Edward Diener wrote:

>Can you give an example of the compile-time use of reflection for
>templates and how this would be done ? Or have I completely
>misunderstood what you and Sebastian Redl are discussing ?
>
>
Although this came up in a different branch of discussion, the topic of
David and my discussion was about the hardships of implementing a
solution that could, at run-time, instantiate a template and load the
newly generated code into the application.

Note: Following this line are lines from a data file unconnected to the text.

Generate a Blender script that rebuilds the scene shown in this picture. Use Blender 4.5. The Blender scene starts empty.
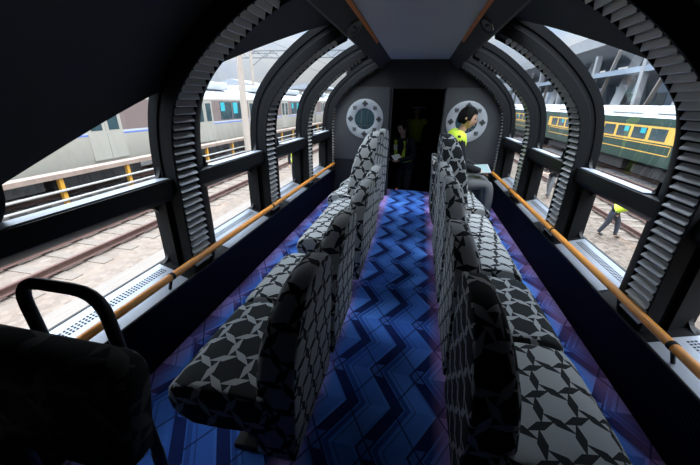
import bpy, bmesh, math, random
from mathutils import Vector, Matrix
random.seed(7)
C = bpy.context.scene.collection
PI = math.pi
sc = bpy.context.scene

# ------------------------------------------------------------------ materials
def nmat(name):
    m = bpy.data.materials.new(name); m.use_nodes = True
    nt = m.node_tree
    return m, nt, nt.nodes['Principled BSDF']

def setp(b, rough=.5, metal=0., spec=.5):
    b.inputs['Roughness'].default_value = rough
    b.inputs['Metallic'].default_value = metal
    b.inputs['Specular IOR Level'].default_value = spec

def flat(name, col, rough=.5, metal=0., spec=.5, noise=0., scale=20., bump=0.):
    m, nt, b = nmat(name)
    setp(b, rough, metal, spec)
    if noise or bump:
        tc = nt.nodes.new('ShaderNodeTexCoord')
        n = nt.nodes.new('ShaderNodeTexNoise'); n.inputs['Scale'].default_value = scale
        n.inputs['Detail'].default_value = 5
        nt.links.new(tc.outputs['Object'], n.inputs['Vector'])
        r = nt.nodes.new('ShaderNodeMix'); r.data_type = 'RGBA'
        r.inputs[6].default_value = (*[c*(1-noise) for c in col], 1)
        r.inputs[7].default_value = (*[min(1, c*(1+noise)) for c in col], 1)
        nt.links.new(n.outputs['Fac'], r.inputs[0])
        nt.links.new(r.outputs[2], b.inputs['Base Color'])
        if bump:
            bp = nt.nodes.new('ShaderNodeBump'); bp.inputs['Strength'].default_value = bump
            bp.inputs['Distance'].default_value = .02
            nt.links.new(n.outputs['Fac'], bp.inputs['Height'])
            nt.links.new(bp.outputs['Normal'], b.inputs['Normal'])
    else:
        b.inputs['Base Color'].default_value = (*col, 1)
    return m

class NG:
    """small helper for math node chains"""
    def __init__(s, nt): s.nt = nt
    def m(s, op, a, b=None, c=None, clamp=False):
        n = s.nt.nodes.new('ShaderNodeMath'); n.operation = op; n.use_clamp = clamp
        for i, v in enumerate((a, b, c)):
            if v is None: continue
            if isinstance(v, (int, float)): n.inputs[i].default_value = v
            else: s.nt.links.new(v, n.inputs[i])
        return n.outputs[0]
    def mix(s, f, a, b):
        n = s.nt.nodes.new('ShaderNodeMix'); n.data_type = 'RGBA'
        for i, v in ((0, f), (6, a), (7, b)):
            if isinstance(v, (int, float)): n.inputs[i].default_value = v
            elif isinstance(v, tuple): n.inputs[i].default_value = (*v, 1)
            else: s.nt.links.new(v, n.inputs[i])
        return n.outputs[2]

def fabric(name, ground, lozenge, a=.085, lw=.24):
    """lozenges laid along the edges of a triangular lattice, in UV metres"""
    m, nt, b = nmat(name); setp(b, .85, 0, .25); g = NG(nt)
    uv = nt.nodes.new('ShaderNodeUVMap'); uv.uv_map = 'UVMap'
    sep = nt.nodes.new('ShaderNodeSeparateXYZ'); nt.links.new(uv.outputs[0], sep.inputs[0])
    x, y = sep.outputs[0], sep.outputs[1]
    # pinwheel of lozenges: three per cell of a triangular lattice of pitch a
    tot = None; L = a*.84; hw = L*lw
    for k in range(3):
        an = k*PI/3+.2
        cx, cy = .5*a*math.cos(an), .5*a*math.sin(an)
        px = g.m('SUBTRACT', x, cx); py = g.m('SUBTRACT', y, cy)
        # lattice coordinates of the point for basis at angles .2 and .2+60deg
        A1 = (a*math.cos(.2), a*math.sin(.2)); A2 = (a*math.cos(.2+PI/3), a*math.sin(.2+PI/3))
        det = A1[0]*A2[1]-A1[1]*A2[0]
        i = g.m('ADD', g.m('MULTIPLY', px, A2[1]/det), g.m('MULTIPLY', py, -A2[0]/det))
        j = g.m('ADD', g.m('MULTIPLY', px, -A1[1]/det), g.m('MULTIPLY', py, A1[0]/det))
        i = g.m('SUBTRACT', i, g.m('ROUND', i)); j = g.m('SUBTRACT', j, g.m('ROUND', j))
        qx = g.m('ADD', g.m('MULTIPLY', i, A1[0]), g.m('MULTIPLY', j, A2[0]))
        qy = g.m('ADD', g.m('MULTIPLY', i, A1[1]), g.m('MULTIPLY', j, A2[1]))
        th = an+PI/2+.42
        u = g.m('ADD', g.m('MULTIPLY', qx, math.cos(th)), g.m('MULTIPLY', qy, math.sin(th)))
        v = g.m('ADD', g.m('MULTIPLY', qx, -math.sin(th)), g.m('MULTIPLY', qy, math.cos(th)))
        e = g.m('ADD', g.m('DIVIDE', g.m('ABSOLUTE', u), L/2), g.m('DIVIDE', g.m('ABSOLUTE', v), hw))
        val = g.m('LESS_THAN', e, 1.0)
        tot = val if tot is None else g.m('MAXIMUM', tot, val)
    col = g.mix(tot, ground, lozenge)
    nz = nt.nodes.new('ShaderNodeTexNoise'); nz.inputs['Scale'].default_value = 900
    nt.links.new(uv.outputs[0], nz.inputs['Vector'])
    col2 = g.mix(g.m('MULTIPLY', nz.outputs['Fac'], .25), col, (.02, .02, .022))
    nt.links.new(col2, b.inputs['Base Color'])
    bp = nt.nodes.new('ShaderNodeBump'); bp.inputs['Strength'].default_value = .25; bp.inputs['Distance'].default_value = .002
    nt.links.new(nz.outputs['Fac'], bp.inputs['Height']); nt.links.new(bp.outputs['Normal'], b.inputs['Normal'])
    return m

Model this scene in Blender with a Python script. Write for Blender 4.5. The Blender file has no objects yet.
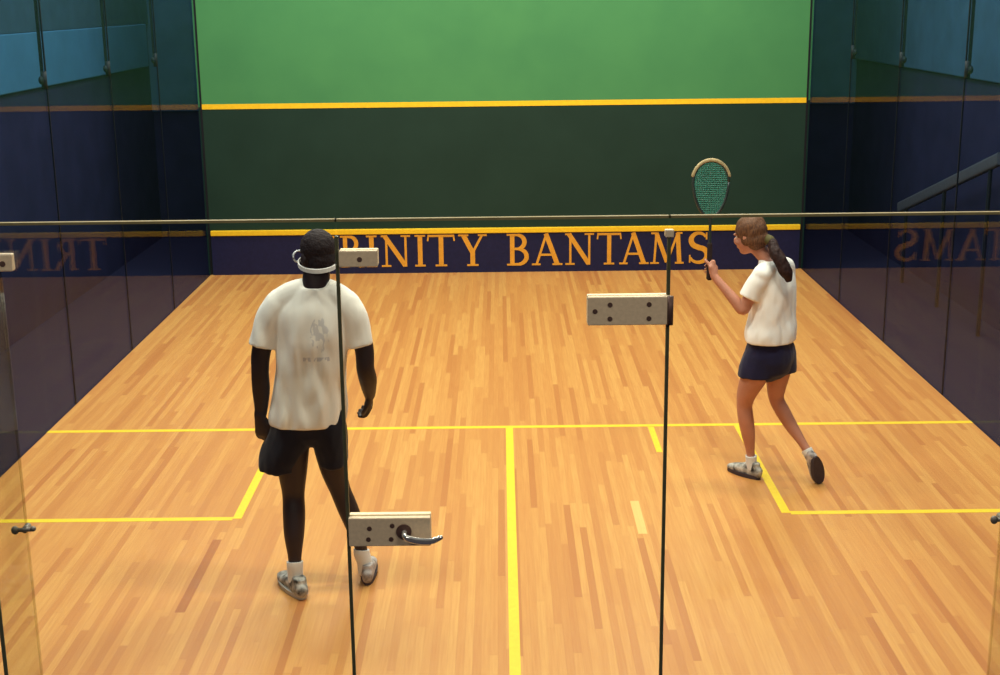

But for an example of compile-time reflection, I posted something a few
days ago, in the thread about a policy selector using a mpl vector of
policy classes. There, I used the mpl utility macro
BOOST_HAS_NAMED_TYPEDEF (I think is the name of the macro.) This is one
very limited example of compile-time reflection. Real language support
would allow for far more interesting things here.
My example implemented this compile-time pseudo-code:

metafunction type policy_type(type policy)
{
  if(policy.has_typedef("policy_type")) {
    return policy.policy_type;
  } else {
    return not_a_policy;
  }
}

Overloads (= specializations) could be provided for types that had a
policy_type but no nested typedef policy_type.
The has_typedef would basically be a part of compile-time reflection.

However, reflection would be far more powerful. Instead of just testing
for the existence, you could for example enumerate all typedefs.